Vale destacar, nesse aspecto, o enunciado 52 do FPPC, o qual enfatiza que: "Para a utilização da prova emprestada, faz-se necessária a observância do contraditório no processo de origem, assim como no processo de destino, considerando-se que, neste último, a prova mantenha a sua natureza originária".
Portanto, para fins de admissão da prova emprestada, o princípio do contraditório deve ser observado tanto no processo de origem, no qual se formou a prova, como no processo de destino, no qual se pretende utilizar a prova produzida no processo anterior.
A necessidade de observância do princípio do contraditório nas duas esferas, tanto no processo de origem como no processo de destino, é fundamental para que a prova emprestada possa ser validamente admitida no Direito Processual Civil pátrio; tudo de modo a se respeitar o direito constitucionalmente protegido de zelar-se pelo devido processo legal.
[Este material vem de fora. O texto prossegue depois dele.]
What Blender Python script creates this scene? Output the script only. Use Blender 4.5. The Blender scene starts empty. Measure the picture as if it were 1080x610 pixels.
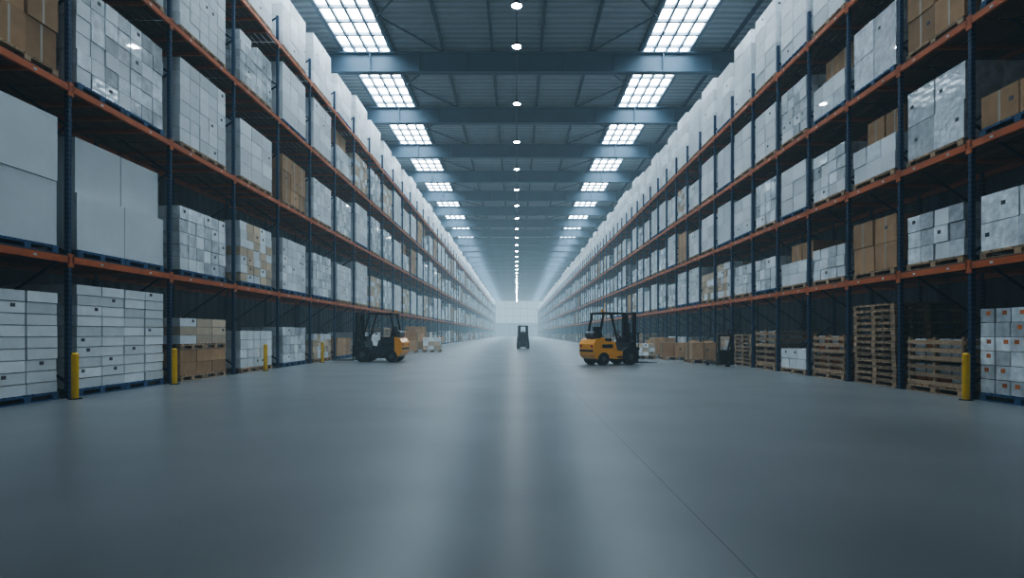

Exatamente neste sentido já se posicionou o STF, tendo-se rejeitado o uso da prova emprestada, quando o importante princípio do contraditório não foi observado:
"A prova emprestada utilizada sem o devido contraditório, encartada nos acórdãos que deram origem à condenação do extraditando na Itália, no afã de agravar a sua situação jurídica, é vedada pelo art. 5º, LV e LVI, da Constituição, na medida em que, além de estar a matéria abrangida pela preclusão, isto importaria verdadeira utilização de prova emprestada sem a observância do contraditório, traduzindo-se em prova ilícita". (STF, Rcl 11243, rel. min. Gilmar Mendes, 8/6/11, Tribunal Pleno); e
"É nula a condenação penal decretada com apoio em prova não produzida em juízo e com inobservância da garantia constitucional do contraditório. - A prova emprestada, quando produzida com transgressão ao princípio constitucional do contraditório, notadamente se utilizada em sede processual penal, mostra-se destituída de eficácia jurídica, não se revelando apta, por isso mesmo, a demonstrar, de forma idônea, os fatos a que ela se refere. Jurisprudência". (STF, RHC 106.398, rel. min. Celso de Mello, 4/10/11, Segunda turma).
Não há dúvida que o regular uso da prova emprestada pode contribuir para a fluência e o dinamismo do processo civil; sendo importante, contudo, que se respeite o princípio do contraditório tanto no processo em que a prova foi produzida, como no processo em que ela será utilizada como emprestada, tudo de modo a se respeitar sempre o devido processo legal.
1 NERY Jr., Nelson. Princípios do processo civil na Constituição Federal. São Paulo: RT, 8ª. edição. p. 190.
2 NERY Jr., Nelson. Princípios do processo civil na Constituição Federal. São Paulo: RT, 8ª. edição. p. 191.
3 MARINONI, Luiz Guilherme; ARENHART, Sérgio Cruz. Manual do processo de conhecimento. São Paulo: RT, 3ª. Edição, 2006. p. 323.
4 COUTURE, Eduardo J. Fundamentos do direito processual civil. Tradução: Henrique de Carvalho. Florianópolis: Conceito Editorial. 2008. p. 125.
5 BUENO, Cássio Scarpinella. Curso Sistematizado de Direito Processual Civil. Vol. I. São Paulo: Saraiva, 2007. p. 104 e 105.
6 NERY Jr., Nelson. Princípios do Processo Civil Na Constituição Federal. São Paulo: RT, 8ª. edição. p. 172.
7 BUENO, Cássio Scarpinella. Curso Sistematizado de Direito Processual Civil. Vol. I. São Paulo: Saraiva, 2007. p. 108.